The committee amended and advanced SB 1684 to require companies performing highway remediation to carry at least $3 million in liability insurance; members adopted an amendment inserting the word "liability" and voted 12–0 to advance the bill.

Vice Chair Fricks and sponsor Senator Fricks said Senate Bill 16 84 seeks to require companies that enter roadways for highway remediation to carry a minimum amount of insurance. Fricks introduced an amendment lowering the statutory floor from $4 million to $3 million and later agreed to an additional clarifying amendment inserting the word "liability." "This bill simply attempts to require any companies that are entering the roadway to do highway remediation to have a minimum amount of insurance," Fricks said, urging adoption.
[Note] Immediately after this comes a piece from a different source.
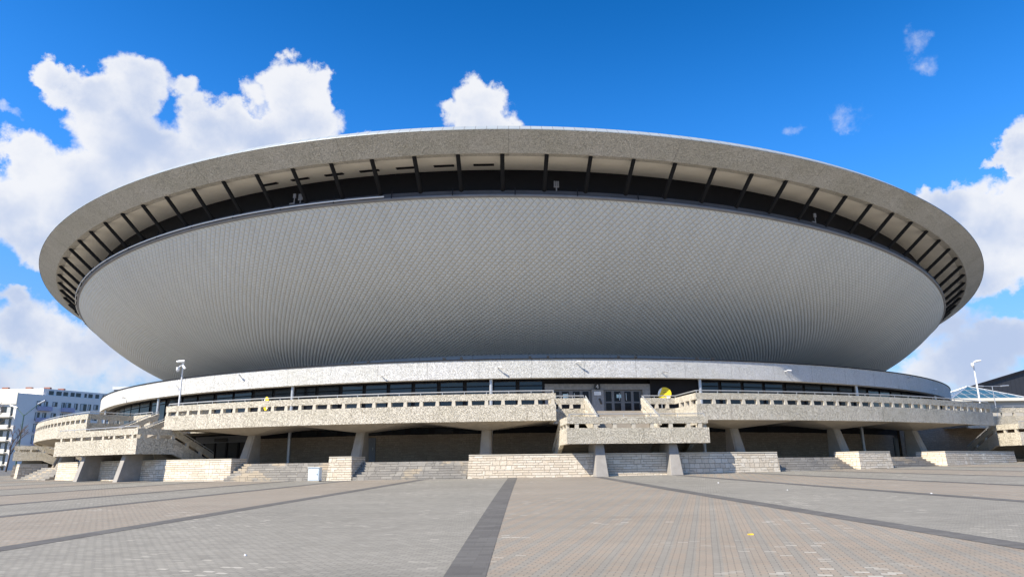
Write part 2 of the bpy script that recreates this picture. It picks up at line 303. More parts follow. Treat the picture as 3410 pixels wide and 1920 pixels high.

Committee members asked whether the requirement existed already, whether the threshold would push smaller firms out of the market, and what prompted the change. Fricks said most companies reported carrying about $5 million in coverage and that the statutory minimum would not be intended to put companies out of business but to address safety when hazardous materials are involved. Senator Stewart proposed specifying the type of insurance; Fricks accepted an amendment to insert "liability" before "insurance."

The committee adopted the amendment and debated subcontractor and prime-contractor dynamics; Fricks said a prime contractor carrying the required coverage should be sufficient if it hires subcontractors. After adoption of the amendments and a short debate on safety implications, the clerk recorded a unanimous vote of 12 ayes and 0 nays and the committee advanced SB 16 84.

The committee did not cite a specific incident that prompted the bill; the sponsor said the change came from conversations with industry and a desire to ensure coverage when firms work with hazardous materials on dangerous roadway scenes. The sponsor and committee members flagged the need to clarify prime/subcontractor responsibilities in statutory language before implementation.